I need to parameterize the surface $$S=\{(x,y,z) \in \mathbb{R}^3 \colon (\sqrt{x^2 +y^2} -3 )^2+z^2 = 1\}.$$ My hint is that $S$ is a torus. I barely know where to begin. I have some idea on perhaps taking a circle and "lifting" it from the $xy$-plane to $z =$ radius of the torus and then let another circle centered on the first circle and orthogonal to the $xy$-plane and with the same radius as the torus and then "spin" it a full revolution around the $z$-axis but I can't make this into proper math and I'm not sure how to make it correspond to $S$.
I think I need two parameters: one for generating the circle orthogonal to the $xy$-plane and another for determine it's position around the $z$-axis but I'm stuck.

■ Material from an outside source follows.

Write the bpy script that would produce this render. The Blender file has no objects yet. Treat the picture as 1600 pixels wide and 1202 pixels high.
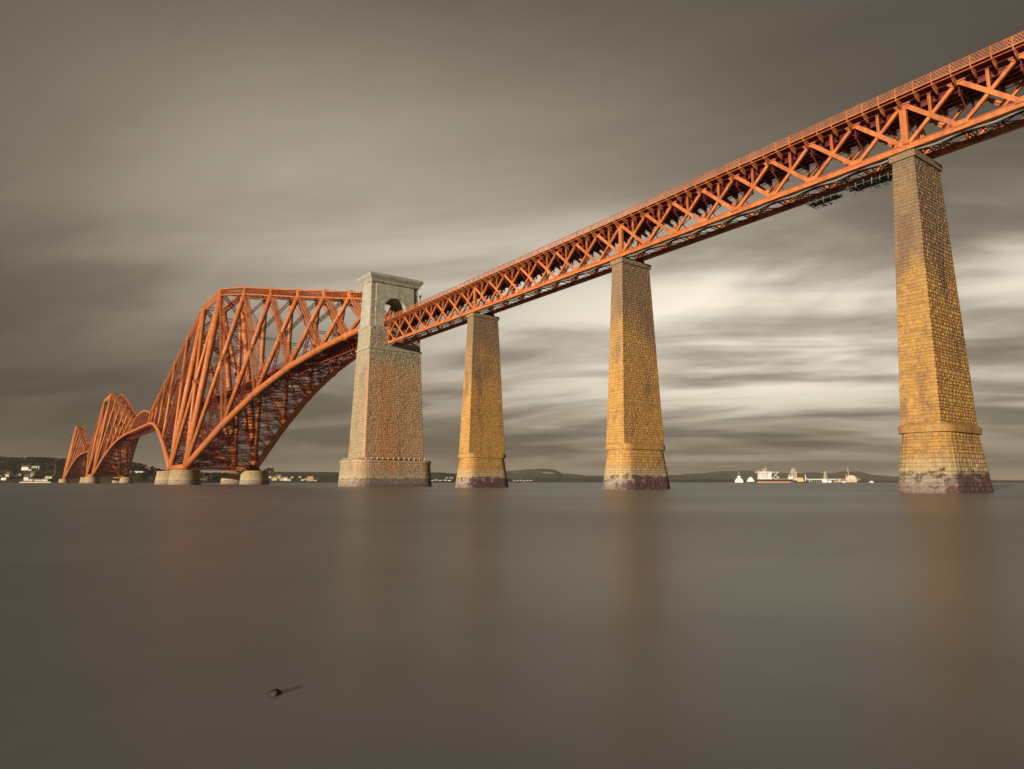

Spelling out what is already indicated by Did: Setting $r=\sqrt{x^2+y^2}$ the equation reads $(r-3)^2+z^2=1$, a circle of radius 1 centered at $(3,0)$ in the $(r,z)$ (half) plane. Indeed in the $(x,y,z)$ coordinates it is a torus (make a drawing). For the parametrization, set $r=(3+\cos s)$ and $z=\sin s$. And then $$ x=(3+\cos s) \cos t, \ \ y=(3+\cos s) \sin t, \ \ z=\sin s.$$